Tutte e due, ma preferisco la seconda. Più sofferta, perché dopo la delusione di Carate. Perché avevo pieni poteri, perché ho disegnato tutta la strategia, una vittoria ancora più mia.

Già: la delusione di Carate. Molti pensarono che il Como avesse venduto la partita...

Ah ah, che ridere. A che pro? Ma come si fa a pensare una cosa del genere? Dopo aver sputato sangue un anno? Mi viene una battuta: che invece di pensare che l’avevamo veduta, la gente doveva lamentarsi perché non l’avevamo comprata... Una , eh. Il Gozzano perse, e noi pareggiammo. E io me lo sentivo che il Gozzano avrebbe perso.

Tifosi inferociti.

Fu un’estate calda, vennero a parlarci. Giusto così.

L’anno dopo la vittoria. Con i suoi soldati: Anelli, Gentile, Borghese.

Erano la mia mano nello spogliatoio.

È vero che lei, che nella prima parte era squalificato, si nascondeva nella doccia dello spogliatoio per parlare alla squadra?

Beh... è capitato (ride, ndr).

È vero che piazzava un telefonino sul pavimento dello spogliatoio e lei parlava alla squadra dalla tribuna?

È capitato anche questo.

È vero che avevate delle guardie del corpo portate dalla Sardegna per creare un clima intimidatorio?

Avevamo delle guardie del corpo perché tutto fosse sotto controllo, nessun clima intimidatorio.

Ma una volta Borghese, entrato i campo per il riscaldamento, fece la pipì sulla panchina avversaria. Altro che clima intimidatorio...

Quella volta esagerò, e glielo dissi a muso duro.

Li sente ancora, i suoi soldatini?

Solo Anelli e Gentile. Con Borghese non ho più rapporti.

Per le vicende di Seregno, quando la scaricò?

Non si è comportato bene. Ma a Seregno avevo ragione io, e verrà fuori nel processo Accuse- scuse per non pagarmi.

Le risse in allenamento: è vero che qualche giocatore in lacrime lasciò la squadra perché non sopportava quel clima?

Noi chiudevamo la seduta di allenamento con una partitella in cui valeva tutto. Tipo il Calcio Storico Fiorentino. Accendeva l’autostima. Forse per qualcuno era troppo. Come Bovolon. Ma Cicconi, ad esempio, prima andò via ma poi tornò. Ci sono giocatori che mi ringraziano ancora adesso perché li ho forgiati.

Quando Ardito diede le dimissioni perché aveva scoperto che c’era lei, come la prese?

Ognuno è libero di prendere le decisioni che ritiene giuste. Mi spiacque, ma andammo avanti.

A un mese dalla fine del campionato, arrivò la attuale società.

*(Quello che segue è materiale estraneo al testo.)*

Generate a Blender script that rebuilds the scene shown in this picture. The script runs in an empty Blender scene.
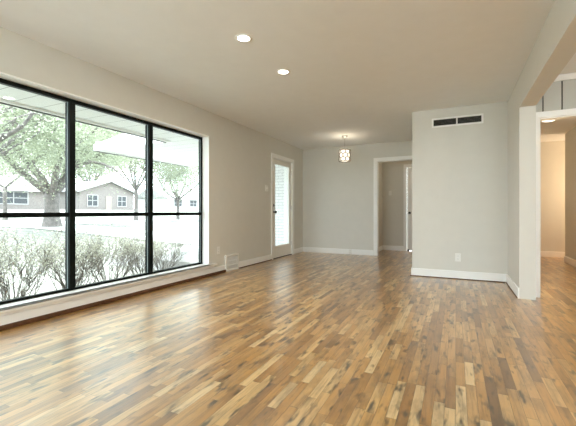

Vinceste con Gandler e Suwarso già in sella. Obiettivamente quanto ha sperato di poter restare?

Avevo capito che non sarebbe stato possibile. Ero troppo ingombrante. Per questo gli ultimi giorni furono un po’ malinconici, perché capivo che stava per finire. Con Gandler non c’era verso di poter pensare a qualcosa di diverso, anche se Verga cercò di perorare la mia causa.

Avevate capito che questa società era così potente?

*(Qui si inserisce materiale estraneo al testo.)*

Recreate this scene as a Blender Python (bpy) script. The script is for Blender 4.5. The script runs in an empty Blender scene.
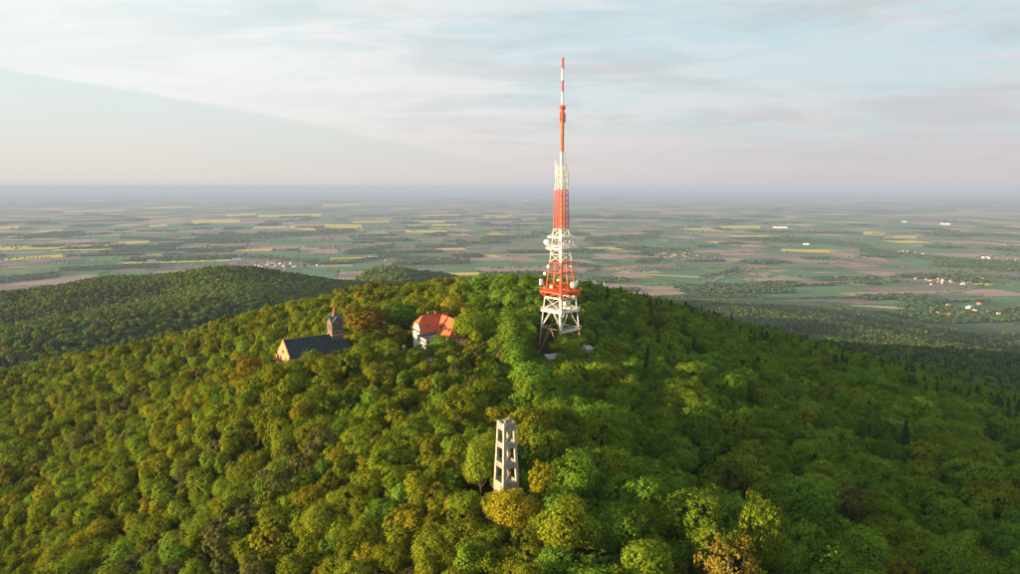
import bpy, bmesh, math, random
import numpy as np
from mathutils import Vector, Matrix

# ------------------------------------------------------------------ scene, camera, light
S = bpy.context.scene
C = S.collection
R = math.radians
random.seed(7)
rng = np.random.default_rng(11)

CAM_Z = 77.6
PITCH = math.atan(100 / 689.0)          # camera looks down by this angle
F = 689.0                               # focal length in pixels of a 1020 wide picture
PLAIN = -540.0

cam = bpy.data.cameras.new("camera")
cam.sensor_width = 36.0
cam.lens = 36.0 * F / 1020.0
cam.clip_start = 1.0
cam.clip_end = 400000.0
camo = bpy.data.objects.new("camera", cam)
camo.location = (0, 0, CAM_Z)
camo.rotation_euler = (math.pi / 2 - PITCH, 0, 0)
C.objects.link(camo)
S.camera = camo

SUN_AZ, SUN_EL = R(-110), R(8.0)        # azimuth clockwise from +Y
sdir = Vector((math.sin(SUN_AZ) * math.cos(SUN_EL), math.cos(SUN_AZ) * math.cos(SUN_EL), math.sin(SUN_EL)))
sun = bpy.data.lights.new("sun", 'SUN')
sun.energy = 5.0
sun.angle = R(0.53)
sun.color = (1.0, 0.75, 0.40)
suno = bpy.data.objects.new("sun", sun)
suno.rotation_euler = sdir.to_track_quat('Z', 'Y').to_euler()
suno.location = sdir * 900
C.objects.link(suno)

S.view_settings.view_transform = 'Standard'
S.view_settings.look = 'None'
S.view_settings.gamma = 1.0
S.view_settings.use_curve_mapping = False
S.view_settings.exposure = 1.56

S.cycles.use_denoising = True
S.cycles.max_bounces = 6
S.cycles.diffuse_bounces = 3
S.cycles.glossy_bounces = 2
S.cycles.transmission_bounces = 3
S.cycles.volume_bounces = 0
S.cycles.transparent_max_bounces = 8

# world: clear low-sun sky under a thin streaky cirrus veil
W = bpy.data.worlds.new("World")
S.world = W
W.use_nodes = True


class NT:
    def __init__(s, tree):
        s.t = tree

    def n(s, kind, **kw):
        nd = s.t.nodes.new(kind)
        ins = kw.pop('ins', {})
        for k, v in kw.items():
            setattr(nd, k, v)
        for k, v in ins.items():
            sock = nd.inputs[k]
            if isinstance(v, bpy.types.NodeSocket):
                s.t.links.new(v, sock)
            else:
                sock.default_value = v
        return nd

    def math(s, op, a, b=0.0, clamp=False):
        nd = s.n('ShaderNodeMath', operation=op, use_clamp=clamp, ins={0: a, 1: b})
        return nd.outputs[0]

    def mix(s, fac, a, b, blend='MIX'):
        nd = s.n('ShaderNodeMix', data_type='RGBA', blend_type=blend)
        for k, v in ((0, fac), (6, a), (7, b)):
            if isinstance(v, bpy.types.NodeSocket):
                s.t.links.new(v, nd.inputs[k])
            else:
                nd.inputs[k].default_value = v
        return nd.outputs[2]

    def ramp(s, fac, stops):
        nd = s.n('ShaderNodeValToRGB')
        el = nd.color_ramp.elements
        while len(el) > 1:
            el.remove(el[-1])
        el[0].position = stops[0][0]
        el[0].color = stops[0][1]
        for p, c in stops[1:]:
            e = el.new(p)
            e.color = c
        s.t.links.new(fac, nd.inputs[0])
        return nd.outputs[0]

    def smooth(s, v, a, b):
        nd = s.n('ShaderNodeMapRange', interpolation_type='SMOOTHSTEP', ins={0: v, 1: a, 2: b, 3: 0.0, 4: 1.0})
        return nd.outputs[0]


def g4(v):
    return (v, v, v, 1)


def build_world():
    t = W.node_tree
    t.nodes.clear()
    N = NT(t)
    out = N.n('ShaderNodeOutputWorld')
    bg = N.n('ShaderNodeBackground')
    bg.inputs[1].default_value = 0.091
    t.links.new(bg.outputs[0], out.inputs[0])
    sky = N.n('ShaderNodeTexSky', sky_type='NISHITA', sun_disc=False, sun_elevation=SUN_EL, sun_rotation=SUN_AZ % (2 * math.pi),
              altitude=700.0, air_density=1.0, dust_density=2.0, ozone_density=1.5)
    tc = N.n('ShaderNodeTexCoord')
    sep = N.n('ShaderNodeSeparateXYZ', ins={0: tc.outputs['Generated']})
    x, y, z = sep.outputs
    zz = N.math('ADD', N.math('MAXIMUM', z, 0.0), 0.10)
    px = N.math('DIVIDE', x, zz)
    py = N.math('DIVIDE', y, zz)
    # slanted coordinates of the cirrus sheet: u along the streaks, v across them
    a = R(-28)
    u = N.math('ADD', N.math('MULTIPLY', px, math.cos(a)), N.math('MULTIPLY', py, math.sin(a)))
    v = N.math('SUBTRACT', N.math('MULTIPLY', py, math.cos(a)), N.math('MULTIPLY', px, math.sin(a)))
    co = N.n('ShaderNodeCombineXYZ', ins={0: N.math('MULTIPLY', u, 0.35), 1: v, 2: 0.0})
    n1 = N.n('ShaderNodeTexNoise', ins={'Vector': co.outputs[0], 'Scale': 0.9, 'Detail': 7.0, 'Roughness': 0.58, 'Distortion': 0.9})
    co2 = N.n('ShaderNodeCombineXYZ', ins={0: N.math('MULTIPLY', px, 0.6), 1: py, 2: 3.7})
    n2 = N.n('ShaderNodeTexNoise', ins={'Vector': co2.outputs[0], 'Scale': 1.7, 'Detail': 8.0, 'Roughness': 0.6, 'Distortion': 0.5})
    wisps = N.math('MULTIPLY', N.smooth(n1.outputs[0], 0.42, 0.62), 0.9)
    fine = N.math('MULTIPLY', N.smooth(n2.outputs[0], 0.44, 0.62), 0.95)
    # a broad white sheet with one straight, sharp edge running down to the right; clear wedge below it
    ed = N.math('SUBTRACT', N.math('MULTIPLY', px, 0.869), N.math('MULTIPLY', py, 0.495))
    ed = N.math('ADD', ed, N.math('MULTIPLY', N.math('SUBTRACT', n2.outputs[0], 0.5), 0.18))
    above = N.smooth(ed, EDGE - 0.11, EDGE + 0.07)
    sheet = N.math('MULTIPLY', above, N.smooth(ed, EDGE + 2.3, EDGE + 0.25))
    clouds = N.math('MULTIPLY', N.math('MAXIMUM', wisps, fine), N.math('ADD', N.math('MULTIPLY', above, 0.9), 0.1))
    amount = N.math('ADD', N.math('MULTIPLY', clouds, 0.85), N.math('MULTIPLY', sheet, 0.85), True)
    # cloud radiance: whiter and warmer towards the sun's side, greyer away from it
    side = N.smooth(x, 0.75, -0.75)
    ccol = N.mix(side, CLOUD_AWAY, CLOUD_SUN)
    base = N.mix(VEIL, sky.outputs[0], N.mix(side, VEIL_AWAY, VEIL_SUN))
    base = N.mix(amount, base, ccol)
    # greyer patches of altocumulus away from the sun
    dk = N.n('ShaderNodeTexNoise', ins={'Vector': co2.outputs[0], 'Scale': 1.25, 'Detail': 10.0, 'Roughness': 0.66, 'Distortion': 0.4})
    dark = N.math('MULTIPLY', N.smooth(dk.outputs[0], 0.46, 0.66), N.math('MULTIPLY', above, N.math('ADD', N.math('MULTIPLY', N.smooth(x, -0.35, 0.15), 0.40), 0.12)))
    base = N.mix(dark, base, (1.95, 2.02, 2.12, 1))
    # the dusty pinkish layer low over the horizon
    low = N.math('POWER', N.smooth(z, 0.20, -0.02), 1.6)
    hcol = N.mix(side, LOW_AWAY, LOW_SUN)
    low = N.math('MULTIPLY', low, 0.9)
    base = N.mix(low, base, hcol)
    t.links.new(base, bg.inputs[0])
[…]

No. C’era la percezione che fossero persone serie, con un bel progetto. Ma nessuno poteva immaginare che avrebbero fatto questo. Forse l’unico che lo aveva capito era Nicastro, ma mantenne anche lui il basso profilo.

Adesso Messina.

Una faticaccia. Tutte le settimane prendo l’aereo e vado a vedere la squadra. Serie D, con una proprietà australiana, gente che avevo conosciuto in altri ambiti. Una bella avventura, perché Messina è una piazza calda, che ha un passato importante anche in serie A, domenica c’erano quattromila persone. Dobbiamo salvarci, poi programmeremo il futuro.

Consulente vuol dire tutto e niente.

Inizio così, poi se ci saranno le condizioni cercherò di fare quello che ho sempre fatto.

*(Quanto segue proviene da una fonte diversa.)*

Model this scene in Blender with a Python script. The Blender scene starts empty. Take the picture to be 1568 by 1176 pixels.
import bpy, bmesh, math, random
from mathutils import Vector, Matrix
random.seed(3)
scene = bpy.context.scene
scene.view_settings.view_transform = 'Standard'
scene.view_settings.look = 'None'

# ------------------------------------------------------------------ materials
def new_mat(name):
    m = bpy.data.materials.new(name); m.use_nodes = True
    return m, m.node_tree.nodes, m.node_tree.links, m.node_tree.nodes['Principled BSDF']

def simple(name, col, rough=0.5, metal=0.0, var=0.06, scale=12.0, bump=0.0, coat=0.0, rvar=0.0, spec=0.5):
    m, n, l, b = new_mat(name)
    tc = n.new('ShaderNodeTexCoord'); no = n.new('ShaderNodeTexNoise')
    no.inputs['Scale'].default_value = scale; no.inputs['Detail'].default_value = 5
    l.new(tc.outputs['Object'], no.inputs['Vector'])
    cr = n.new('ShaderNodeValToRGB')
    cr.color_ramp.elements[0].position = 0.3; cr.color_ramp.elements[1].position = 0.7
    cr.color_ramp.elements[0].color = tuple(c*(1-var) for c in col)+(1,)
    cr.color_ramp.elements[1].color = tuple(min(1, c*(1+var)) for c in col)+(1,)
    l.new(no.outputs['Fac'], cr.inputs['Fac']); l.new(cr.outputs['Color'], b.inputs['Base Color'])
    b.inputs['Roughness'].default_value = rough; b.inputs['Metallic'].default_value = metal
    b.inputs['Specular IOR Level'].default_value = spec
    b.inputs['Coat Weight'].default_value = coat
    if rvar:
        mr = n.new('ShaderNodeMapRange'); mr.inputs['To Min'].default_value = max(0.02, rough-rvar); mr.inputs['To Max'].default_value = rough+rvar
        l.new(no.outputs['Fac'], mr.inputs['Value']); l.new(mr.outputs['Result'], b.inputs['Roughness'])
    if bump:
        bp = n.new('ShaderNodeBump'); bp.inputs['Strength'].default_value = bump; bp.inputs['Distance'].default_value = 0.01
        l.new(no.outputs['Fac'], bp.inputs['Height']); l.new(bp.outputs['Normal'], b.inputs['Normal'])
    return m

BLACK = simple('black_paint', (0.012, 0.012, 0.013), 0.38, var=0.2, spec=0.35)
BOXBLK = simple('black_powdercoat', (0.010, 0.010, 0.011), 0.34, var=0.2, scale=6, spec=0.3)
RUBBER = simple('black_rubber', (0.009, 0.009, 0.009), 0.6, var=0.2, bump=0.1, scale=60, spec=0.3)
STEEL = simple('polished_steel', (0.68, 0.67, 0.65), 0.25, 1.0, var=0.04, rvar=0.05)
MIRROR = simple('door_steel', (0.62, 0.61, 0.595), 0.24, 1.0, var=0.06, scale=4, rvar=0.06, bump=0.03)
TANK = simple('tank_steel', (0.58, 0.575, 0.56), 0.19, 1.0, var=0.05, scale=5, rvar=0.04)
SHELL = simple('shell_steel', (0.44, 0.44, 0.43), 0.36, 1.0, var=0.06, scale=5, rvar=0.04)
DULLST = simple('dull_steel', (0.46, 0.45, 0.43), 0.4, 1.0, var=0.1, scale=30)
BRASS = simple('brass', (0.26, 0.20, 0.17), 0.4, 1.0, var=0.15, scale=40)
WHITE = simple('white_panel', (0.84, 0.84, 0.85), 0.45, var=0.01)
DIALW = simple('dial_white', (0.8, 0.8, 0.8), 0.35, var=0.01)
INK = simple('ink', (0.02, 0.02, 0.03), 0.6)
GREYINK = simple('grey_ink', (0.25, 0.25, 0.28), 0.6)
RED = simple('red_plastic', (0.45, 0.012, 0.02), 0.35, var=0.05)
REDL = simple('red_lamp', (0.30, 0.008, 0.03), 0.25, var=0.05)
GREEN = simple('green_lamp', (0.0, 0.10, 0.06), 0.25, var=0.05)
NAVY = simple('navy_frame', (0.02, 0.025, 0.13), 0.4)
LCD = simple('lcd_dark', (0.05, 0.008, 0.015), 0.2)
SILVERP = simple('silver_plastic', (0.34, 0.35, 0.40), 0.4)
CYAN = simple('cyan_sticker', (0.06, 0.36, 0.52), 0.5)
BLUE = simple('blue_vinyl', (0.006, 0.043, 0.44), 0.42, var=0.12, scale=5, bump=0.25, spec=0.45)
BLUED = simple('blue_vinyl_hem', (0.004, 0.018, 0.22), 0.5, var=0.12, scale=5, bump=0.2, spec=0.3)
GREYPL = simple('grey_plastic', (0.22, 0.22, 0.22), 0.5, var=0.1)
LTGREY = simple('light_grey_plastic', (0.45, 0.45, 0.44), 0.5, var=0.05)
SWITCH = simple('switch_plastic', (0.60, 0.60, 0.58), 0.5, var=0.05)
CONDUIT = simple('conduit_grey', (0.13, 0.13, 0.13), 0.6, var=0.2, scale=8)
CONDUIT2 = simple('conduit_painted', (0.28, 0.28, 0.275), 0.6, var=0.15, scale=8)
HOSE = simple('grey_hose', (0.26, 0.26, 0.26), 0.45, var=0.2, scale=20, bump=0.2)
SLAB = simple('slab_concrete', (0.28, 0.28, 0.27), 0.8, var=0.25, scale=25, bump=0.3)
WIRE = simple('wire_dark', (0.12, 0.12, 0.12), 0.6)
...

Anche allenare nell’ombra. Come andò con Andreucci e Banchini?

Ho poco da dire. Dissi che Banchini era un ottimo secondo, e lo confermo.

Gabrielloni?

Ci sentiamo ancora. Andate a vedere le interviste: avevo detto che avrebbe potuto segnare in tutte le categorie. Un grande.

Fa ancora le passeggiate alle 5 del mattino?

No, adesso tapis roulant. E tanto padel, la mia nuova passione.

Ninni Corda, angelo o diavolo?

Io credo che alla fine la gente ricorda le vittorie. E con me si vince. E quando tornavo da avversario a Como trovavo striscioni di saluto e osanna. E questo mi basta.